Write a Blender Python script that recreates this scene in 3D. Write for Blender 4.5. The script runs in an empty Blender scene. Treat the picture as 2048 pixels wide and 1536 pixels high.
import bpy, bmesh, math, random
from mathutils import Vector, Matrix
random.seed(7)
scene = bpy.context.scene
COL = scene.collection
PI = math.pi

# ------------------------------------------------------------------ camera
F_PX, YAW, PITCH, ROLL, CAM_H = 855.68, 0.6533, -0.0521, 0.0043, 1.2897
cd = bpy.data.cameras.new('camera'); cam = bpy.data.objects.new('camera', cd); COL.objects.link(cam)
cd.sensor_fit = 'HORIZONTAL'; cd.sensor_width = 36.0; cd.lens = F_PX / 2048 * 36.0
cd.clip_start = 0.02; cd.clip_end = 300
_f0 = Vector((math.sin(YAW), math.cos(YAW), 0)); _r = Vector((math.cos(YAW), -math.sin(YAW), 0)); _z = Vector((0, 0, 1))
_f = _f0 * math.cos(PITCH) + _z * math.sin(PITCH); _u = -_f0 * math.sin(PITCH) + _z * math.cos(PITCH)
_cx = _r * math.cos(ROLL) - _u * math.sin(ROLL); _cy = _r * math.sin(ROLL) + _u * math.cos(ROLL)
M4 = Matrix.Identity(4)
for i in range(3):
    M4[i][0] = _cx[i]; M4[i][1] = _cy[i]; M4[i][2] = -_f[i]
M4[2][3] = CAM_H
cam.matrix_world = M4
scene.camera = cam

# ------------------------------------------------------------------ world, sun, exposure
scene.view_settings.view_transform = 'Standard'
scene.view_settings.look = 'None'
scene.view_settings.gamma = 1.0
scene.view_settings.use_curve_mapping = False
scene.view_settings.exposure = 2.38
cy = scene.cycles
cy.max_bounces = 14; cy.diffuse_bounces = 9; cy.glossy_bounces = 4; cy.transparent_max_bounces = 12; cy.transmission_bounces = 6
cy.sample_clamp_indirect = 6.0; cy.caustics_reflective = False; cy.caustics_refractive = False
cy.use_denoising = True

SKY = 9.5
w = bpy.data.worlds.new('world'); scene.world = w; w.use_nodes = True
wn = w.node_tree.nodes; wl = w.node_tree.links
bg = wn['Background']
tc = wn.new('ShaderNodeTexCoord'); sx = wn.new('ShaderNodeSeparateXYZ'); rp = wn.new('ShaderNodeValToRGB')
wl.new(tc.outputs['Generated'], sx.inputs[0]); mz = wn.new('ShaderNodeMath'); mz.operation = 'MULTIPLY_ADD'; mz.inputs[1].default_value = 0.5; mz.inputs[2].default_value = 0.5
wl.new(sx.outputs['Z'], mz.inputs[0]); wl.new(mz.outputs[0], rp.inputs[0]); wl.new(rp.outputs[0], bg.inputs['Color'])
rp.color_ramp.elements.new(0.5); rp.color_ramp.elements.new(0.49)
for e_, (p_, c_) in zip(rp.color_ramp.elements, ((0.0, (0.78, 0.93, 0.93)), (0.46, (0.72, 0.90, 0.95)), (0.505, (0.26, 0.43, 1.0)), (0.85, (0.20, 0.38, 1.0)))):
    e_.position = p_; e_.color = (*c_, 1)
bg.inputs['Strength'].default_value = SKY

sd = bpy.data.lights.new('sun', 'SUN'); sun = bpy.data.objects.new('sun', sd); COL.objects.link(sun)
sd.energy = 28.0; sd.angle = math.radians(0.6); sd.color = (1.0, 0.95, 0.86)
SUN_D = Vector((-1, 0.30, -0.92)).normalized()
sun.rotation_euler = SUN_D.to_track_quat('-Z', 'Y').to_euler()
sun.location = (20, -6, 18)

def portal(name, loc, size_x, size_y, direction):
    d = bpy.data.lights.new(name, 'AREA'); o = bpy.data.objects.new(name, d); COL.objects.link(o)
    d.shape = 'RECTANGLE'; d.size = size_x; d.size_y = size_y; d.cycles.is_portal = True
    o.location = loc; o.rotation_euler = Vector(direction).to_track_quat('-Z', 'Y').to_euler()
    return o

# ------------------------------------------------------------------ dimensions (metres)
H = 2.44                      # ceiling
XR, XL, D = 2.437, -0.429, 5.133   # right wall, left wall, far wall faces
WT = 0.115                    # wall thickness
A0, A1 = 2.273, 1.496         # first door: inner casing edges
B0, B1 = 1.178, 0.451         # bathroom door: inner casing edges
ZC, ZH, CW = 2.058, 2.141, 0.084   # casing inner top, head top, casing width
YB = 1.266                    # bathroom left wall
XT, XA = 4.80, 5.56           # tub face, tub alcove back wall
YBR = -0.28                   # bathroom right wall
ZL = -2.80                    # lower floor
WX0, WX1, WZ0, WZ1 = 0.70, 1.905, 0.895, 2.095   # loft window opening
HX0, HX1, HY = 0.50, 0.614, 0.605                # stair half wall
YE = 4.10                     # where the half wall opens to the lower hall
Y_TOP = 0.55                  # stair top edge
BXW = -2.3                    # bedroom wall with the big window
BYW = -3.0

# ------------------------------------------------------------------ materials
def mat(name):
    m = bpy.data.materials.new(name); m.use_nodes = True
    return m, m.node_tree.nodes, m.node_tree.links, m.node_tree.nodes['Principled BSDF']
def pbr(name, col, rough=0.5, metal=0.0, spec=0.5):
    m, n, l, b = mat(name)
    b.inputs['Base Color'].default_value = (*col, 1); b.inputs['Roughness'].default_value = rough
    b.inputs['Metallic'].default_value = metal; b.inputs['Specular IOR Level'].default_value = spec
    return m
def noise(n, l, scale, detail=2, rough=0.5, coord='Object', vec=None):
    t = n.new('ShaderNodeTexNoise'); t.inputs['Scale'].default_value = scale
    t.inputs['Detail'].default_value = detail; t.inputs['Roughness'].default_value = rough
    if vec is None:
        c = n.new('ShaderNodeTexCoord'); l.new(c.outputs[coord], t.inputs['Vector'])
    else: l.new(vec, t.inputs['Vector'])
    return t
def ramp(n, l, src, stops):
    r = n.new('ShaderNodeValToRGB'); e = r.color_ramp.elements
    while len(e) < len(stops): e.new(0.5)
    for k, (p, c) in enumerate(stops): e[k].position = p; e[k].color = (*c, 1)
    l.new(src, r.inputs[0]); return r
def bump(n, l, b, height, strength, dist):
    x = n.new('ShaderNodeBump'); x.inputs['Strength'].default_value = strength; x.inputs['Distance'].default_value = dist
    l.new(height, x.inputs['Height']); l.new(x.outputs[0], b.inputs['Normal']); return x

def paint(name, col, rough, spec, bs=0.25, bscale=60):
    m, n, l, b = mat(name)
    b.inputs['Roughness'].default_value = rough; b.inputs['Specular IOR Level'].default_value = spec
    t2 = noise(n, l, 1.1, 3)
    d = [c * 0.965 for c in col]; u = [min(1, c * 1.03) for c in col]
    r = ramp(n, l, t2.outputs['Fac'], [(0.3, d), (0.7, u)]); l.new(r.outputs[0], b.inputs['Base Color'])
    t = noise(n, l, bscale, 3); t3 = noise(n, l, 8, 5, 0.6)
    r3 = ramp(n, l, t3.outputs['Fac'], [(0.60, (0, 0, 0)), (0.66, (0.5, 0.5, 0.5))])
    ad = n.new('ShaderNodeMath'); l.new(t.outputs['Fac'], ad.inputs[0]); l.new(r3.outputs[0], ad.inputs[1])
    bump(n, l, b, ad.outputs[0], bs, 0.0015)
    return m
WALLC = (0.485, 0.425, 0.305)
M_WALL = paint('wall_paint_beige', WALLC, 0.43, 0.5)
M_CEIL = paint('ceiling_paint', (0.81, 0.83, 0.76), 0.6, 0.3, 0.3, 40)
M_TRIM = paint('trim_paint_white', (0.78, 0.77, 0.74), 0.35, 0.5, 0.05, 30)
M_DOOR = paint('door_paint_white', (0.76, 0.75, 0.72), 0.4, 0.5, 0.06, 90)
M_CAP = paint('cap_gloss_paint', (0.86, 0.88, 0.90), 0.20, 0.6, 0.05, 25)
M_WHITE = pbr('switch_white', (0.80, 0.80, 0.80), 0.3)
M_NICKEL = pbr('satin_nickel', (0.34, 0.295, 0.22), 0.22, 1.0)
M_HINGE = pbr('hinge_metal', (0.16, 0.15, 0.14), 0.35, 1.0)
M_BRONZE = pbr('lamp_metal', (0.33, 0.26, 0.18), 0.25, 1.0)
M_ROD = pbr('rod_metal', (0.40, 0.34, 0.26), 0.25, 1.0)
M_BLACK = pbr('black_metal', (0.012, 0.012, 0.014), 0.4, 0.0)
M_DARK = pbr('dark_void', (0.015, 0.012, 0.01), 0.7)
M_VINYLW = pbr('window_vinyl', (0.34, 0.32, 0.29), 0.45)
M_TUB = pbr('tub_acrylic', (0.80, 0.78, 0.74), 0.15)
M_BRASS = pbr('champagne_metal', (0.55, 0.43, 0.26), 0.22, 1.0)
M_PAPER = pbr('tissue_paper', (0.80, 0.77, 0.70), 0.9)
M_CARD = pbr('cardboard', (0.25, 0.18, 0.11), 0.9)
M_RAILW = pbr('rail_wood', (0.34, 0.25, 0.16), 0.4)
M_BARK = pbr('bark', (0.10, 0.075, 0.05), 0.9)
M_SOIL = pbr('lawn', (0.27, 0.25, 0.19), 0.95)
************
Lines from the start of the material above through the line containing "PI = math.pi" are to be duplicated exactly, and only those.

Write a Blender Python script that recreates this scene in 3D. Write for Blender 4.5. The script runs in an empty Blender scene. Treat the picture as 2048 pixels wide and 1536 pixels high.
import bpy, bmesh, math, random
from mathutils import Vector, Matrix
random.seed(7)
scene = bpy.context.scene
COL = scene.collection
PI = math.pi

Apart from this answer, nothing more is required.